Micah Siva is a woman after my stomach. 
Despite her seemingly prominent presence online, I wasn’t familiar with this Jewish food expert until her newly-released Nosh (Collective Book Studio, 2024) came across my desk.

Nosh by Micah Siva

Nosh by Micah Siva

One probably wouldn’t expect a book called Nosh to be a compilation of “Plant-Forward Recipes,” as the subhead begins. But there’s no false advertising here. The rest of the subhead, “Celebrating Modern Jewish Cuisine,” is exactly what this book is about.

So you will have recipes for potato kugel, cholent, brisket and shawarma but, to put it in kosher terms, you won’t have to wait one or three or six hours to indulge an ice cream sundae.

Classics are the main reason I started salivating as I perused Nosh. Being a vegetarian doesn’t mean I don’t crave comfort food. I’ll happily eat a veggie Reuben every night of the week. What I don’t want a whole lot of are processed meat substitutes. They are nowhere to be found in Nosh!

In fact, despite having a recipe for something called “Vegan Gefilte Fish,” Nosh doesn’t feel like a substitutes book.

While good for a treat, overly processed plant-based foods are not particularly healthy, so Siva doesn’t use them.

Instead, substitutes are extracted from whole ingredients, such as cashew nut. And while Siva offers guidance on how to make certain recipes parve, many of her recipes include cheese, milk and eggs.

Something else I love about this book?

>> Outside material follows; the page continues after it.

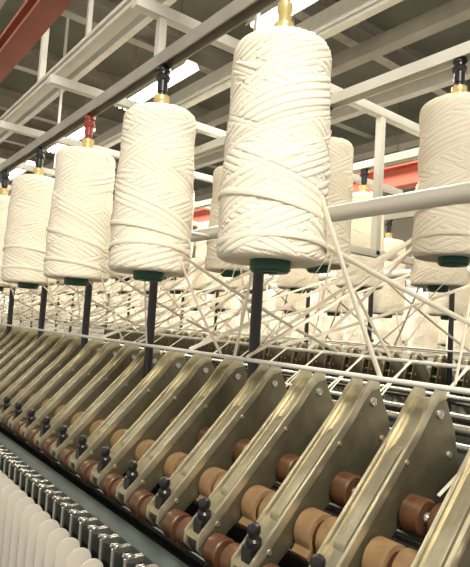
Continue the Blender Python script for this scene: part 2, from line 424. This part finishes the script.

How Siva weaves in the stories of her grandmothers and how their recipes continue to nurture her connection to them and to her Jewish identity.

It reminded me of a sweet novel I recently finished, Mrs. Quinn’s Rise to Fame.

In her mid-70s, the eponymous Mrs. Quinn enters a “Great British Bake Off”-like contest. Most of her bakes come from grease-stained recipe cards from her mother, who died at a young age. Others are connected to important events or people from the time Mrs. Quinn herself was younger. (There’s another very emotional recipe book thread that I won’t spoil for anyone who might read it.) Baking becomes a kind of time travel, as it does for so many of us, especially at holiday times.

Nosh has that reflective tone, but it is also very now. Its flavors and colors are a riot of Jewish food from across the world. There’s no Ashkenazi or Sephardic supremacy. Eastern European pickles are celebrated alongside a Moroccan-style tagine.

Keep your eye open for kosher-for-Passover recipes from Nosh as we get closer to the holiday.